Aun si el ataque israelí sobre Irán parece haber cambiado la agenda, la atención no debe apartarse de Gaza, por razones a la vez políticas y humanitarias. El Estado de Israel está cometiendo una masacre. Los crímenes ya no son la excepción sino la norma; quizá peor que los crímenes —¡”peor que los crímenes!“; hay que no ser una víctima para decirlo— sea la satisfacción que producen en muchos de quienes los cometen y en muchos de quienes los aprueban.

La formulación no fue casual: el Estado de Israel. No los ciudadanos israelíes, muchos de los cuales encarnan con dignidad la resistencia ante los abusos del Estado, no los judíos.

No es una exculpación, es la distinción que introduce preguntas: ¿hay algo en el judaísmo que explique lo que está haciendo el Estado de Israel? ¿O es acaso en la conversión de un pueblo en un Estado donde esa explicación se encuentra? También la pregunta más urgente: ¿cómo poner fin al horror, ya? Y la que se inaugura ahora: ¿cómo ser judío después de Gaza? Cómo ser aquello que nos gustaba ser: gente del libro, de las ideas, de las razones y de la comprensión, gente de los argumentos y del humor —los delegados de la Ironía en la tierra—, curiosos por estar siempre en territorios ajenos que despiertan asombro, deseosos de comprender al vecino en su diferencia y en su semejanza, queriendo ser iguales y orgullosos de ser diferentes. Ya que no es posible la paz perpetua, la amistosa convivencia en todo lugar y en todo momento, contarnos entre quienes prefieren ser perseguidos que perseguidores: al perseguido le queda la esperanza de la fuga y la ilusión del refugio; el perseguidor está privado de toda esperanza. (Advierto las objeciones posibles y me pregunto si alguien es capaz de sostener que hubiera sido mejor ser un nazi que una de sus víctimas: quien responda afirmativamente merece ser considerado tal).
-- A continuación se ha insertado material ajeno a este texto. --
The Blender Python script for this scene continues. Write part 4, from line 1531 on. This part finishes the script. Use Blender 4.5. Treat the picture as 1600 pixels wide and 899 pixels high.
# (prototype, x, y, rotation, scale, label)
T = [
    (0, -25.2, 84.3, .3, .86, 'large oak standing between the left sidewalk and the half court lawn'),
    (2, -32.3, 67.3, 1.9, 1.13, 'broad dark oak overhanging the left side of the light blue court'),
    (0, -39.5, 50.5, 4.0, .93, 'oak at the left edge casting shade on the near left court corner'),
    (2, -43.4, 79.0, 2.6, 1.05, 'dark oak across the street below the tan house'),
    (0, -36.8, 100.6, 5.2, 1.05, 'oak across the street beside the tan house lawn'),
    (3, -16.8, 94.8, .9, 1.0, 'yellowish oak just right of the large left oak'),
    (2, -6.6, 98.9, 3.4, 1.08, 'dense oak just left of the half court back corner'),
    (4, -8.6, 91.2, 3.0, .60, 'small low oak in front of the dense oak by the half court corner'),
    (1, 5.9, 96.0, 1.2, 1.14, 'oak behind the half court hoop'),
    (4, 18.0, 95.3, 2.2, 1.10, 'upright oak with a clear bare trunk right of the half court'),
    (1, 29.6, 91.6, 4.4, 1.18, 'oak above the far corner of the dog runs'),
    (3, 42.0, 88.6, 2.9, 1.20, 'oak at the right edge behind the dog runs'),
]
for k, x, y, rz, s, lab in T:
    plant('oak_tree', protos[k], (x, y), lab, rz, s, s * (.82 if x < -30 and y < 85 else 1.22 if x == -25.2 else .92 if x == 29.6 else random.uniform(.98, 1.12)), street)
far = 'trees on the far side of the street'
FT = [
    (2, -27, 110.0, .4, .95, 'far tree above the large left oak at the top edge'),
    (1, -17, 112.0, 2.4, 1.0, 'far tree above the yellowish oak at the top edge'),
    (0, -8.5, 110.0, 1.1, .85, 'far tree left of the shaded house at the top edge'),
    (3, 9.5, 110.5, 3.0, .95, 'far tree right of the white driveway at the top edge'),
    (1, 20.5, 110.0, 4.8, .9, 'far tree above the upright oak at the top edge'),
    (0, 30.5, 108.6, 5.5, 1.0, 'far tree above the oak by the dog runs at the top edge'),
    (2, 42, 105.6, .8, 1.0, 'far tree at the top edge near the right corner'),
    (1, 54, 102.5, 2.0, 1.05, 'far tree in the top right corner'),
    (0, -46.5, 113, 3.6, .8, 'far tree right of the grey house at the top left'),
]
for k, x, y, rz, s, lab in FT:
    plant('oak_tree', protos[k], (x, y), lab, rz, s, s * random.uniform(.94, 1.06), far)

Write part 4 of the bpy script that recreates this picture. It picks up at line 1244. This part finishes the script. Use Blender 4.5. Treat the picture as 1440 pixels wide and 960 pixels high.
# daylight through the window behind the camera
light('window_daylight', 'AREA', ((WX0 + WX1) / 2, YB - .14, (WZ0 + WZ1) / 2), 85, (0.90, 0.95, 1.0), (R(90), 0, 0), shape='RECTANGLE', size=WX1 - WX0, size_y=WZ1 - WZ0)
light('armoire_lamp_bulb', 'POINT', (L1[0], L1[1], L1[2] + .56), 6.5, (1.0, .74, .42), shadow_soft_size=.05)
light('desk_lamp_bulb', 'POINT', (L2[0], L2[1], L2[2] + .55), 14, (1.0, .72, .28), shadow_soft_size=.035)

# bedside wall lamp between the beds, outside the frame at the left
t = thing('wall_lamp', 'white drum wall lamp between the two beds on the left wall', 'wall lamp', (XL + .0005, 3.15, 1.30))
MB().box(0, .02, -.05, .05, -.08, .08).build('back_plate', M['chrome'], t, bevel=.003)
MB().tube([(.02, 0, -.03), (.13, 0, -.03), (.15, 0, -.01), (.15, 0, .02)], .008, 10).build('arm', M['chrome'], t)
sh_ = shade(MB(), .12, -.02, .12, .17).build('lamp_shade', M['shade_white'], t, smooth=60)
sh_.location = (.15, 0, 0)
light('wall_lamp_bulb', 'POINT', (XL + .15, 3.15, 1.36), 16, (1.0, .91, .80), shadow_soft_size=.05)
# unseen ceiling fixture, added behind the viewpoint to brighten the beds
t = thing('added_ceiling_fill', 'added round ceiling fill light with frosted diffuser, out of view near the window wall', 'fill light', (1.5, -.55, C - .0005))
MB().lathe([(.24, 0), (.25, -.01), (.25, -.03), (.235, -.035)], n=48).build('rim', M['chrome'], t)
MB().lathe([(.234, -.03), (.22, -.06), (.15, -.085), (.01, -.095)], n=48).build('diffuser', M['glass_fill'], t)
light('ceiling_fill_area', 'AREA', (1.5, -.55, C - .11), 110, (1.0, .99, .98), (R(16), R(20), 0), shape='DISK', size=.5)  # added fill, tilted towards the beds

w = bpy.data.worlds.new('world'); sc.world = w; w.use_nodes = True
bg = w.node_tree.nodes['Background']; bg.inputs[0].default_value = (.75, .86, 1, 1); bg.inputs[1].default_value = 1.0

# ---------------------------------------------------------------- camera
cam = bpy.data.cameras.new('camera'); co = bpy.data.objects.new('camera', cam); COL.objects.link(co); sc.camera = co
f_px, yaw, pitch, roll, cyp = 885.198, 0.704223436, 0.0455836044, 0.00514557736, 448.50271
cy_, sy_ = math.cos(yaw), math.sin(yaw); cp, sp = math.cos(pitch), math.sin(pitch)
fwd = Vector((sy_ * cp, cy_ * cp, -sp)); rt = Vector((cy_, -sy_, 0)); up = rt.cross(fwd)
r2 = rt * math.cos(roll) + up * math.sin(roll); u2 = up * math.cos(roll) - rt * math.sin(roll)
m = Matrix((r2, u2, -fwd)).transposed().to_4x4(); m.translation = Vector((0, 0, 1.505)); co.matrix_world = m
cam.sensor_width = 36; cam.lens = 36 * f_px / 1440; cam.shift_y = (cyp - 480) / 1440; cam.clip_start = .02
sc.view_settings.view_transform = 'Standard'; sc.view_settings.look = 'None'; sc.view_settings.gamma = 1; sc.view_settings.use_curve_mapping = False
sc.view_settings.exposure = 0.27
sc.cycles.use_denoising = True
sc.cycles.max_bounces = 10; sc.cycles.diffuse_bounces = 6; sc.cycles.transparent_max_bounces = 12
Estaba bien filiarse sin jactancia en la genealogía de la admiración, aquella cuyos nombres son parte principal del proyecto civilizatorio del Occidente moderno. Nuestros amigos veían a través nuestro esa historia, esa tradición, esa vocación que, sin decirlo (aunque, reconozcámoslo, no sin cierta vanidad), queríamos encarnar y continuar.

Eso ya no es posible: los crímenes que comete hoy, ahora mismo, en el instante en que escribo esto, en que usted lo lee, los crímenes que está cometiendo Netanyahu en nombre de lo que llama el Estado judío, y que cobarde, abyectamente, defienden tantos invocando el judaísmo en lugar de la razón de Estado, esos crímenes serán, también, puestos en nuestra cuenta. No por ello vamos a justificarlos, no por ello vamos a ser parte de su comisión, no por ello vamos a dejar de denunciarlos como lo que son: crímenes abyectos y aberrantes.

Hacerlo no nos reconciliará con quienes nos hagan cargo del horror en Gaza, y sumará el desprecio de quienes se enorgullecen de ese horror. Pero decir en voz alta que esos crímenes no se cometen en mi nombre, en nuestro nombre, es el único modo de seguir siendo judío, un judío a la vez silencioso y orgulloso, un judío educado para decir: no, eso no, eso nunca.